Exercise description: Return only the lines running from the line with "2304 pixels high." down to the line with "blades(mb, c, d, length", both included, exactly as they appear.
◇ ◇ ◇ ◇ ◇
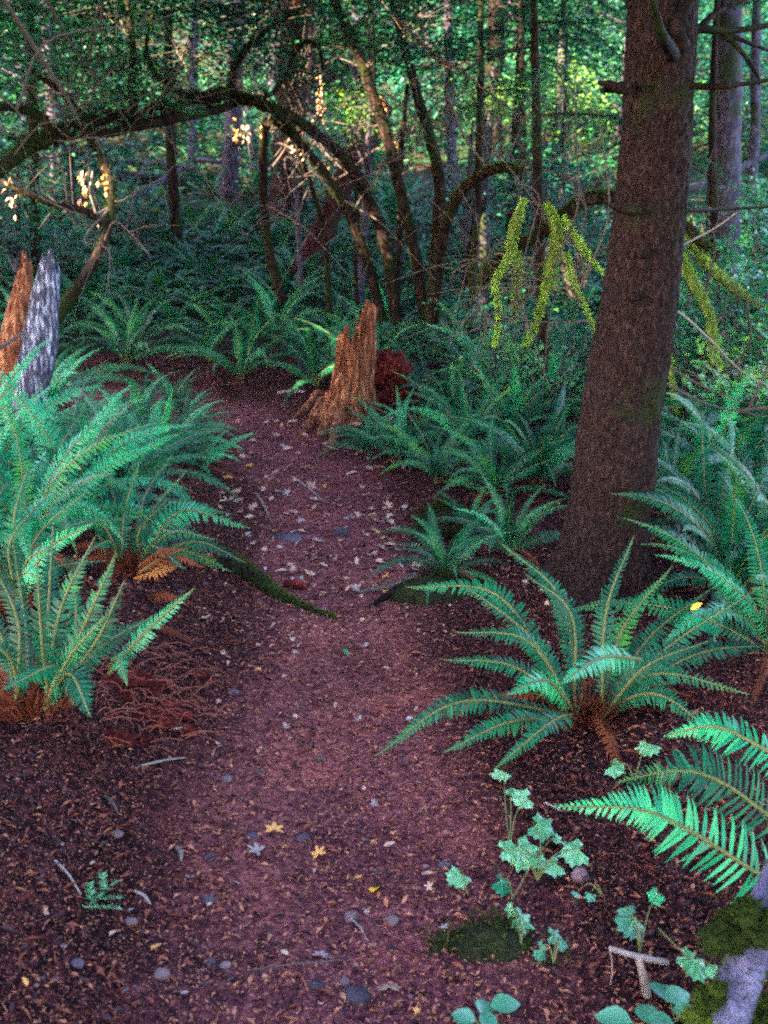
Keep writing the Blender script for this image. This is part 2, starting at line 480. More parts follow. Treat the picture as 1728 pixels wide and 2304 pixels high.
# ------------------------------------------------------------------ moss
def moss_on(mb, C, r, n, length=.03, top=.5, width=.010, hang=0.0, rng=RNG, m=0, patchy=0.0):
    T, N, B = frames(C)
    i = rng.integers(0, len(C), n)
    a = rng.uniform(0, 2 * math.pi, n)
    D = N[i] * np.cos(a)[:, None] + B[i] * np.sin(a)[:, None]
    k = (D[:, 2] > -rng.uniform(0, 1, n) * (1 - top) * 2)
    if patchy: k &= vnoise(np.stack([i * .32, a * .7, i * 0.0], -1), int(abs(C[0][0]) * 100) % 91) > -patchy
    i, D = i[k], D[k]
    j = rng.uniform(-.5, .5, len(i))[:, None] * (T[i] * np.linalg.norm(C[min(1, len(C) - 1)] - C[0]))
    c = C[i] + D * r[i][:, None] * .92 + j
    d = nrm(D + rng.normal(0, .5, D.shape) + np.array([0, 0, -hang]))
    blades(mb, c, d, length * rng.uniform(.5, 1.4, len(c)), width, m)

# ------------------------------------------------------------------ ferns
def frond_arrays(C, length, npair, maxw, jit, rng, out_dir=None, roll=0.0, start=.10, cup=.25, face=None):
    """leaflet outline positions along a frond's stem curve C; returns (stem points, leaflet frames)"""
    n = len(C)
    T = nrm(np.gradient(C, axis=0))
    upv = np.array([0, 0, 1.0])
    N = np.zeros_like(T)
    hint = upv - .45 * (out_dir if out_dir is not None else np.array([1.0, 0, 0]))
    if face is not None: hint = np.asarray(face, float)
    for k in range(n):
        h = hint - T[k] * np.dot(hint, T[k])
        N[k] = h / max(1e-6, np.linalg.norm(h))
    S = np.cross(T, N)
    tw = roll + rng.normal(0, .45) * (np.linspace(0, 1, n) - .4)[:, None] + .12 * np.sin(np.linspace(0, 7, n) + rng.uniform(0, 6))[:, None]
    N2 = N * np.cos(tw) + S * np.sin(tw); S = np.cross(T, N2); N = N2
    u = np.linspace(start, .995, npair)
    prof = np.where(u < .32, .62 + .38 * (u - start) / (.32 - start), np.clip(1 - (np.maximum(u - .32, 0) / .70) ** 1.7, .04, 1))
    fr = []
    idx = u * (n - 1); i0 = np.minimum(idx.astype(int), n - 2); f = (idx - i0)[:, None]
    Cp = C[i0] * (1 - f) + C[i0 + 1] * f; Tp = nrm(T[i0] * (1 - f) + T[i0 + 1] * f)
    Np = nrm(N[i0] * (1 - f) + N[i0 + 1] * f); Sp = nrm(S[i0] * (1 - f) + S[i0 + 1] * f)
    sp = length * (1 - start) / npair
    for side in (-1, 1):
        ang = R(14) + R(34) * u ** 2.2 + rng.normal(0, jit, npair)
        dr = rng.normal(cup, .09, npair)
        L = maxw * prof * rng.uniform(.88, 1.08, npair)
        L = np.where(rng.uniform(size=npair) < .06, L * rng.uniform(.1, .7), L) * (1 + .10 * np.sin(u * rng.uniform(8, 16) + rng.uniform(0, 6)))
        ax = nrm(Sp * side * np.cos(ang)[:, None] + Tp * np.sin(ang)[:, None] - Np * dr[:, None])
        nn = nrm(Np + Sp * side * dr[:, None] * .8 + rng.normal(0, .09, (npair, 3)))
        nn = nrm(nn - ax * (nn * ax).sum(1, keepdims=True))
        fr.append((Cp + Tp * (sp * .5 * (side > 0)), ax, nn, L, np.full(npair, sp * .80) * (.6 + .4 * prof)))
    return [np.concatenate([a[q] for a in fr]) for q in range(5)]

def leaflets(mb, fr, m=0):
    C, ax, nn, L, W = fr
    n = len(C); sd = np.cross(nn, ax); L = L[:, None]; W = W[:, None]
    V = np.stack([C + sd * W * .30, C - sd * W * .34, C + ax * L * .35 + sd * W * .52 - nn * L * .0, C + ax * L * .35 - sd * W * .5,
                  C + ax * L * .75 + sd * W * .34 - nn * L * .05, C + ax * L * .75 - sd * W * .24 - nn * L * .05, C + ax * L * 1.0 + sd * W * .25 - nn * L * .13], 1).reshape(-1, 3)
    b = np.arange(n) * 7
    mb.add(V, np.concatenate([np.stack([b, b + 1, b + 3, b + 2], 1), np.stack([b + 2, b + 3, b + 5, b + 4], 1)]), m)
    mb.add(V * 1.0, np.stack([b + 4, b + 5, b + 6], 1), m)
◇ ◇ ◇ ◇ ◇
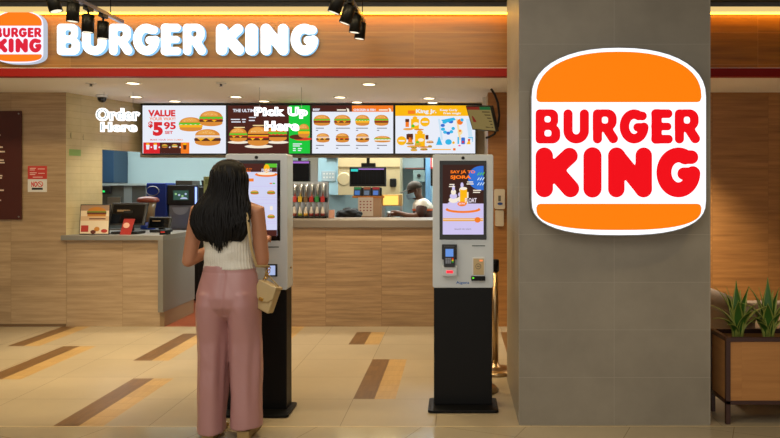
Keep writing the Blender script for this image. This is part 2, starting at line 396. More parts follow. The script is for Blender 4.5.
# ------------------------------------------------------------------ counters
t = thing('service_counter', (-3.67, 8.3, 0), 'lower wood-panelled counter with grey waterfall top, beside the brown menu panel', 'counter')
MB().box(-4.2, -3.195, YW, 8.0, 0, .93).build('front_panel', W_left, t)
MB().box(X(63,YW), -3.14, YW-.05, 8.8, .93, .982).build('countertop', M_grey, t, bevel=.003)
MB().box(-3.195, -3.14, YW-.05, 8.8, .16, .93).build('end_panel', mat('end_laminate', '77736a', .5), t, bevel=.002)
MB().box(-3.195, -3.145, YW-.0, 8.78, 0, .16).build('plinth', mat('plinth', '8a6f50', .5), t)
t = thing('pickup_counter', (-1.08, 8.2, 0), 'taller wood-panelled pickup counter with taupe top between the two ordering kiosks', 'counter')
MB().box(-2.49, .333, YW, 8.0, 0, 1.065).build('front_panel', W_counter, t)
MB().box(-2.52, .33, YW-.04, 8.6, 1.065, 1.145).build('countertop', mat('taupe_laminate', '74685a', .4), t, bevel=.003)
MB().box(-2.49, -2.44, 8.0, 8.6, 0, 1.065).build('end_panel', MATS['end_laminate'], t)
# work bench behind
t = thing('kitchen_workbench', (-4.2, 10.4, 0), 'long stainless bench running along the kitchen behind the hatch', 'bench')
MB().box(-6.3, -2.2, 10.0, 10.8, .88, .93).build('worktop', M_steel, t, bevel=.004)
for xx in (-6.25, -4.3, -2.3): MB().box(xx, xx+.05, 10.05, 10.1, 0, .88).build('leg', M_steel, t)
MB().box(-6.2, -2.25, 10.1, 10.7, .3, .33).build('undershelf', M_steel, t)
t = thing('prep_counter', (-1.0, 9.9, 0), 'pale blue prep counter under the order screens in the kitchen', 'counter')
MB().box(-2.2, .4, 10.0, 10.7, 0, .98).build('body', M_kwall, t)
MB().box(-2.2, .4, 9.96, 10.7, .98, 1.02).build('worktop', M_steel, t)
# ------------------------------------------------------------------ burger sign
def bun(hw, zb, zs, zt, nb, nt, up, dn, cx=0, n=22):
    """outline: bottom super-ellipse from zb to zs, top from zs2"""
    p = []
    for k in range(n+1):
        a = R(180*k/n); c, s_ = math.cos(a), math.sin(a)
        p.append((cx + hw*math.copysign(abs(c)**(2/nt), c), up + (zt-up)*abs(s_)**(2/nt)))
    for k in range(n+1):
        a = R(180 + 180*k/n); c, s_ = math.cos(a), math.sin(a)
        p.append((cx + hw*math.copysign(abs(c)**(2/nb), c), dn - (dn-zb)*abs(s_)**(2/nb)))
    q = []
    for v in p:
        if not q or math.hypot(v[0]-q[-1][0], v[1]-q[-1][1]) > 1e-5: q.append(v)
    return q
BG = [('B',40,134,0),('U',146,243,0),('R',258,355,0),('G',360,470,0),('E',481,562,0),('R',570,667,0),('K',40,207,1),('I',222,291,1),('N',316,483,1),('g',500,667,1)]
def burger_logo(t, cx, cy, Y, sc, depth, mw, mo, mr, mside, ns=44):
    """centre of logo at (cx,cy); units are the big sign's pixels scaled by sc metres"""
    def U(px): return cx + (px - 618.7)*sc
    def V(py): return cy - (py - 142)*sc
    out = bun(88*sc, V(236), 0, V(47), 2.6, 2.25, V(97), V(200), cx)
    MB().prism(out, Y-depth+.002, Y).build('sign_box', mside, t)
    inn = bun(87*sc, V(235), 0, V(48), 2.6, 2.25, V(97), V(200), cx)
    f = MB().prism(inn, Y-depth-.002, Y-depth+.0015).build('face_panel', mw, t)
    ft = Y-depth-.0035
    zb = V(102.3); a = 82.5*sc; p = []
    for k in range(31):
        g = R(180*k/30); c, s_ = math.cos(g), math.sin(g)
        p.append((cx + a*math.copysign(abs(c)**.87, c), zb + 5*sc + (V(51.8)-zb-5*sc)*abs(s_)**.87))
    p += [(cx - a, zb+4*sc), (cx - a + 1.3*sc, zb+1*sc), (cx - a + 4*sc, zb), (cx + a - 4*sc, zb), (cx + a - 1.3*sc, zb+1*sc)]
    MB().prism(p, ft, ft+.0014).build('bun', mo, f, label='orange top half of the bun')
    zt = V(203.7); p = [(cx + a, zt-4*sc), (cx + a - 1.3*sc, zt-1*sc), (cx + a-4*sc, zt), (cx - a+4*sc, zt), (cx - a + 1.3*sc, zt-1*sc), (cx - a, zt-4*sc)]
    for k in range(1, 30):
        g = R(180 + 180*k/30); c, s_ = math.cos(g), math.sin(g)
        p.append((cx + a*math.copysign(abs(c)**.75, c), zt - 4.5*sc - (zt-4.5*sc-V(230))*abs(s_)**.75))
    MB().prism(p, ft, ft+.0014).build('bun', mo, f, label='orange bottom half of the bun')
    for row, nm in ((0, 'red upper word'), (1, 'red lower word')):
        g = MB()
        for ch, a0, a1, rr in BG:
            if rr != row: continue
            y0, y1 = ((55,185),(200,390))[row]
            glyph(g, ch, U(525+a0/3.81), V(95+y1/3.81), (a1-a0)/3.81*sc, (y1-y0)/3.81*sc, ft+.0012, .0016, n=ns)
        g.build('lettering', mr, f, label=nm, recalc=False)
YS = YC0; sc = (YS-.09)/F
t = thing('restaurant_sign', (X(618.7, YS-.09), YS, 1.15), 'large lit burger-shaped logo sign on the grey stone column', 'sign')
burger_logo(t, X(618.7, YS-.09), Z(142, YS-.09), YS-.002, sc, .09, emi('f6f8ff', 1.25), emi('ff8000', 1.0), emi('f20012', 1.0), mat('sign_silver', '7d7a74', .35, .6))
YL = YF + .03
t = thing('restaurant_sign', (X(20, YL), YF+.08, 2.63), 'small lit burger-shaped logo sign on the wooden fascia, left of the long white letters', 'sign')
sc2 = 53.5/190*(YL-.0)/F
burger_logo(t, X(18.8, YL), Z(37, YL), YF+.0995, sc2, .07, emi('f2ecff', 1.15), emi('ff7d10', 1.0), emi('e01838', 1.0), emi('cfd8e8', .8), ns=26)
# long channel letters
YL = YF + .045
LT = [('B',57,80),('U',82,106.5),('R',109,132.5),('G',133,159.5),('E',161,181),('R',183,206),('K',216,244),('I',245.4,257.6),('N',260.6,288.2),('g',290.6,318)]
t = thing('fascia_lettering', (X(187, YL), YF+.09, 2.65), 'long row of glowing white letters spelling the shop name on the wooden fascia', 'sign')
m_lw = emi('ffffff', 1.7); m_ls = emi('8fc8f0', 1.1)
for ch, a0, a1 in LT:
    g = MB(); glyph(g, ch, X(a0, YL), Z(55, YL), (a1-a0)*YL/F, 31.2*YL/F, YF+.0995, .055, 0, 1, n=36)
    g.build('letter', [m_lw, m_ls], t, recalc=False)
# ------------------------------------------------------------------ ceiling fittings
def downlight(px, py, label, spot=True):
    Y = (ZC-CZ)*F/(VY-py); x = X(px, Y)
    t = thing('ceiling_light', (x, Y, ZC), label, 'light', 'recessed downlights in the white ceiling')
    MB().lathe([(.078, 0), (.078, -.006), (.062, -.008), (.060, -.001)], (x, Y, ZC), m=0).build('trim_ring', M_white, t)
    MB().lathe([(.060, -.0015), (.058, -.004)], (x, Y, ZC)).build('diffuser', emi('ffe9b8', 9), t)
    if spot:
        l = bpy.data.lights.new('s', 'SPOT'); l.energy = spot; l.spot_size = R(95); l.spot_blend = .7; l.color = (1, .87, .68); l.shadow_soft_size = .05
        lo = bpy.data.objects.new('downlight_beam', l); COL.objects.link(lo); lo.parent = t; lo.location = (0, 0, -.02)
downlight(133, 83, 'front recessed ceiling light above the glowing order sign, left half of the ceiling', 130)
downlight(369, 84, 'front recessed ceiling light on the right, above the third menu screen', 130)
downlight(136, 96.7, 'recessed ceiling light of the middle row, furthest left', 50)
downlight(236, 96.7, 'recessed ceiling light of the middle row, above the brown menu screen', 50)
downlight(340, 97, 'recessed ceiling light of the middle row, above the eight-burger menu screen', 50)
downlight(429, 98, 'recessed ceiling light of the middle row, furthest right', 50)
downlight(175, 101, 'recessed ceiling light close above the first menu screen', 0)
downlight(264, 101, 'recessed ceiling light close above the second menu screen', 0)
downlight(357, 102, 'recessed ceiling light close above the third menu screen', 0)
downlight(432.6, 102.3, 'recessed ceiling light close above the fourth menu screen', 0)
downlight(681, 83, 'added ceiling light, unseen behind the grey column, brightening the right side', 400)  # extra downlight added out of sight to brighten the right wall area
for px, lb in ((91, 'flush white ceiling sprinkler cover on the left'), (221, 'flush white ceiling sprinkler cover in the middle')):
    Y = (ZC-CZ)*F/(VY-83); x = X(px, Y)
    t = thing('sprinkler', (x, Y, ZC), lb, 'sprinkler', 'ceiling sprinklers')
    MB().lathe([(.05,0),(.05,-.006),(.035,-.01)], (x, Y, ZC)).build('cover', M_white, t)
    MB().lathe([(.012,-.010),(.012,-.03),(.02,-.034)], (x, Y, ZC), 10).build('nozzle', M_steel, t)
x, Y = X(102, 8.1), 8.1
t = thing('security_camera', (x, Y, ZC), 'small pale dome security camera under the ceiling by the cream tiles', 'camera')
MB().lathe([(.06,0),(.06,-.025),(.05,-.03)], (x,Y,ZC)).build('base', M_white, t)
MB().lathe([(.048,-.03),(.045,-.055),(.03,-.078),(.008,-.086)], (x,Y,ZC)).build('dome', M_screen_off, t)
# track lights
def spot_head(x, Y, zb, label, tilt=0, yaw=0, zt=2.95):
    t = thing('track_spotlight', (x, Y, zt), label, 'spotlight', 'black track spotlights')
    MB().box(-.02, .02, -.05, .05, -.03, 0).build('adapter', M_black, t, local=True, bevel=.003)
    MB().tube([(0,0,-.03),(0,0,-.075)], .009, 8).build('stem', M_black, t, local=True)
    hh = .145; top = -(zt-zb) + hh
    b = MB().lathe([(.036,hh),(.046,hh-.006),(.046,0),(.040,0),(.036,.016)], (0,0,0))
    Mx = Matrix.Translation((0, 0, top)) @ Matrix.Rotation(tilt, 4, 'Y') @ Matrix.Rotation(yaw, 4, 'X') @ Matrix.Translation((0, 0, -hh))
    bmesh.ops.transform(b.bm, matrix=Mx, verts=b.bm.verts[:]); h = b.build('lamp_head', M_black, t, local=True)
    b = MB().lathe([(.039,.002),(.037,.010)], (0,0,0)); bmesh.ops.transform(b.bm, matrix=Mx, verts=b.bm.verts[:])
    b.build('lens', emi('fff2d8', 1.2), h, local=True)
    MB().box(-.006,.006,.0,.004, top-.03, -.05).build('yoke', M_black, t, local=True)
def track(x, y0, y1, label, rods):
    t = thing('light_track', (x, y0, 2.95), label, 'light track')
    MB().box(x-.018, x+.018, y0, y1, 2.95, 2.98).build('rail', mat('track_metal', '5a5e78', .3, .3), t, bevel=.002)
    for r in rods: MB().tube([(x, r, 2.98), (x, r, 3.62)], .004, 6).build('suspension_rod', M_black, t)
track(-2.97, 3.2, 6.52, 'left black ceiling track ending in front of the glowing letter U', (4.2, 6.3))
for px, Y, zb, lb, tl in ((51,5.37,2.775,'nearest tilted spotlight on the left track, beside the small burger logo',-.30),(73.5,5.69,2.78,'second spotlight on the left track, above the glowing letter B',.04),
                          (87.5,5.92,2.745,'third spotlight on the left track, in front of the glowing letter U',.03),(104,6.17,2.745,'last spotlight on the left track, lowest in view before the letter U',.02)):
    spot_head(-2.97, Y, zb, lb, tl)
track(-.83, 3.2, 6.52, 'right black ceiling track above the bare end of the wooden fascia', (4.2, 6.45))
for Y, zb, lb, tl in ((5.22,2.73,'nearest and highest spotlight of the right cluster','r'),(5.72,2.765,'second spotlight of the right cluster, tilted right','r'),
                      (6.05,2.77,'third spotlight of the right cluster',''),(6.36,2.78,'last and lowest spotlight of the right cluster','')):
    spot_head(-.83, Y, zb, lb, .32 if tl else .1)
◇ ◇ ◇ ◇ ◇
Expected answer:
Keep writing the Blender script for this image. This is part 2, starting at line 480. More parts follow. Treat the picture as 1728 pixels wide and 2304 pixels high.
# ------------------------------------------------------------------ moss
def moss_on(mb, C, r, n, length=.03, top=.5, width=.010, hang=0.0, rng=RNG, m=0, patchy=0.0):
    T, N, B = frames(C)
    i = rng.integers(0, len(C), n)
    a = rng.uniform(0, 2 * math.pi, n)
    D = N[i] * np.cos(a)[:, None] + B[i] * np.sin(a)[:, None]
    k = (D[:, 2] > -rng.uniform(0, 1, n) * (1 - top) * 2)
    if patchy: k &= vnoise(np.stack([i * .32, a * .7, i * 0.0], -1), int(abs(C[0][0]) * 100) % 91) > -patchy
    i, D = i[k], D[k]
    j = rng.uniform(-.5, .5, len(i))[:, None] * (T[i] * np.linalg.norm(C[min(1, len(C) - 1)] - C[0]))
    c = C[i] + D * r[i][:, None] * .92 + j
    d = nrm(D + rng.normal(0, .5, D.shape) + np.array([0, 0, -hang]))
    blades(mb, c, d, length * rng.uniform(.5, 1.4, len(c)), width, m)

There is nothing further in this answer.